[quote=jpinpb][quote=AN]jpinpb, I think right now, you should be able to get 4.5% with about 2 points. That’s about $4500 from a 80% loan w/ purchase price of $285k. That’s still $3500 less than than the $8k the government is giving you to buy. Your example doesn’t work, I agree with that. [/quote]
AN – Thanks for the explanation. I appreciate you taking the time. I still am a little confused. You said 80%. So that means putting 20% down? Not to be dense.
I have a question for anyone out there. Are those intending to eventually buy planning to put 20% down?

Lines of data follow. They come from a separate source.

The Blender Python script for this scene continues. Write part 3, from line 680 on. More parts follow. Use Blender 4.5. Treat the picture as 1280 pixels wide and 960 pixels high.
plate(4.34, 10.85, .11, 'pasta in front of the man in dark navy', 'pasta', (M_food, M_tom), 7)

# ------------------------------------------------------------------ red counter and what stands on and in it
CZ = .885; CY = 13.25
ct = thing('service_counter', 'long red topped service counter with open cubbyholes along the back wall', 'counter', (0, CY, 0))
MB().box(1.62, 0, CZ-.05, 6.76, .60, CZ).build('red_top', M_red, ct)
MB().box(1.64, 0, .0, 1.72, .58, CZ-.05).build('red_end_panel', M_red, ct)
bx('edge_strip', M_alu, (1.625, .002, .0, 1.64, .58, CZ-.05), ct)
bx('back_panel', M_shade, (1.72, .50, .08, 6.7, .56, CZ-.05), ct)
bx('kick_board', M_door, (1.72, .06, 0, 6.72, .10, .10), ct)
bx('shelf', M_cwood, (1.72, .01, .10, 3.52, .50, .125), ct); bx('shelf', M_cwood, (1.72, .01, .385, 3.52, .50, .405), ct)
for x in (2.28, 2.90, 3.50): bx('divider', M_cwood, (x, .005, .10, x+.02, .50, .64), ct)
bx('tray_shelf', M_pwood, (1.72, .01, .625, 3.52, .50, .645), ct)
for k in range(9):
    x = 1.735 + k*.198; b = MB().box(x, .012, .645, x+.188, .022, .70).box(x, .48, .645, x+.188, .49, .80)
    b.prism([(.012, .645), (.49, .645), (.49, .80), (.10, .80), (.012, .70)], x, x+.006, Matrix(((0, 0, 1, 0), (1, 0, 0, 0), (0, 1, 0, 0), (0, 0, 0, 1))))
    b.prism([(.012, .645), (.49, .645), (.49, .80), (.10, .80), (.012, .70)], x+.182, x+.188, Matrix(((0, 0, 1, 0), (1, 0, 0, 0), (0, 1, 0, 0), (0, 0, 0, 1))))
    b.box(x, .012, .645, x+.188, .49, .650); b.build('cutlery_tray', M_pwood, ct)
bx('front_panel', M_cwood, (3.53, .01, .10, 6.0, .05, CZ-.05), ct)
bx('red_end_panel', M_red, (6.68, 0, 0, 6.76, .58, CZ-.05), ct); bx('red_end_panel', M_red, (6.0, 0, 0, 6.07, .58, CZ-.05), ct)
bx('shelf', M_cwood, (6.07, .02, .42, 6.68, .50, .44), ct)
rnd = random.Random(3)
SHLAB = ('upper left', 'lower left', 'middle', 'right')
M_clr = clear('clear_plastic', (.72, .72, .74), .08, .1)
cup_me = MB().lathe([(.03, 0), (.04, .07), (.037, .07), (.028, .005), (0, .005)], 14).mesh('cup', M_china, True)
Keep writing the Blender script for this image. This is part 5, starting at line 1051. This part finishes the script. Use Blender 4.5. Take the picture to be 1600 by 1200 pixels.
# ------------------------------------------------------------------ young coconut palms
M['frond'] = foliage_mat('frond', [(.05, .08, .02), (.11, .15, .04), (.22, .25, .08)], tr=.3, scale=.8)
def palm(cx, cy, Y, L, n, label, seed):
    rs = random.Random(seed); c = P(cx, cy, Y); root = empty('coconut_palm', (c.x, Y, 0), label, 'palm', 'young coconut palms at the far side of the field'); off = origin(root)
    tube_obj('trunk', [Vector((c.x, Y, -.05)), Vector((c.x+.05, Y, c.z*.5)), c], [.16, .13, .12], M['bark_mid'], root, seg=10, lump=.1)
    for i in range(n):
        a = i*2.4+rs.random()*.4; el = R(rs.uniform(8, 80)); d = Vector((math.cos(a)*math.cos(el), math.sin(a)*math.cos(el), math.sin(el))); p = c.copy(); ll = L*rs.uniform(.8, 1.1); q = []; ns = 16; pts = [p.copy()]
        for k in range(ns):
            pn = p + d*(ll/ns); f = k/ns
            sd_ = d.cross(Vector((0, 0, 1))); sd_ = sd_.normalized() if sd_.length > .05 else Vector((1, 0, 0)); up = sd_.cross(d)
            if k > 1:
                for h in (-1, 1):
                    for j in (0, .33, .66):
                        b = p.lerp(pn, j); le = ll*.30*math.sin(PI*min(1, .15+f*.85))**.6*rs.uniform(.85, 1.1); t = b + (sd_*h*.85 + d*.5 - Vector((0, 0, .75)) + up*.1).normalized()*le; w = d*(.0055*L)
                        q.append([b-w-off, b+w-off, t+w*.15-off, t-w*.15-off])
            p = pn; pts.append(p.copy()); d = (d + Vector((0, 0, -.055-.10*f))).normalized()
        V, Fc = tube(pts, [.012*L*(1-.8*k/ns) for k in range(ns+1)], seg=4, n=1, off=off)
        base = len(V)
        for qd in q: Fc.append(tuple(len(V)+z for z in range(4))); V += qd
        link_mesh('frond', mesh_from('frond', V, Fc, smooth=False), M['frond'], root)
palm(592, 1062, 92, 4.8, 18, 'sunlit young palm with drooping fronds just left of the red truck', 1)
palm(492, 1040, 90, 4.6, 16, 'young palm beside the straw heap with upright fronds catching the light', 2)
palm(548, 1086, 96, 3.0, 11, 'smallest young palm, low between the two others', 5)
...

I originally intended to put 20% down, but w/each day hearing about the unemployment rising and the economy doing so poorly and the inventory rising and potential future decline in r.e. prices, if I bought today, I would only be comfortable putting down the minimum.[/quote]
We are going FHA with 3.5% down ourselves. We’re not in a position to put 20% down (we could do 10%), and in this economy, we view keeping our reserves high (they’ll still be in excess of 30K after the transaction is completed) as a reasonable trade-off to being stuck with a $180/mo mortgage insurance payment.
Truthfully, it’s not that bad – the reserves will be sitting earning interest in CD’s, which by themselves will bring in nearly half of what the MI payment is annually. If we had the full 20%, the 16.5% saved by not putting it in the down payment would pay for the entire thing (and that’s just figuring a 3% rate of return on the CD’s).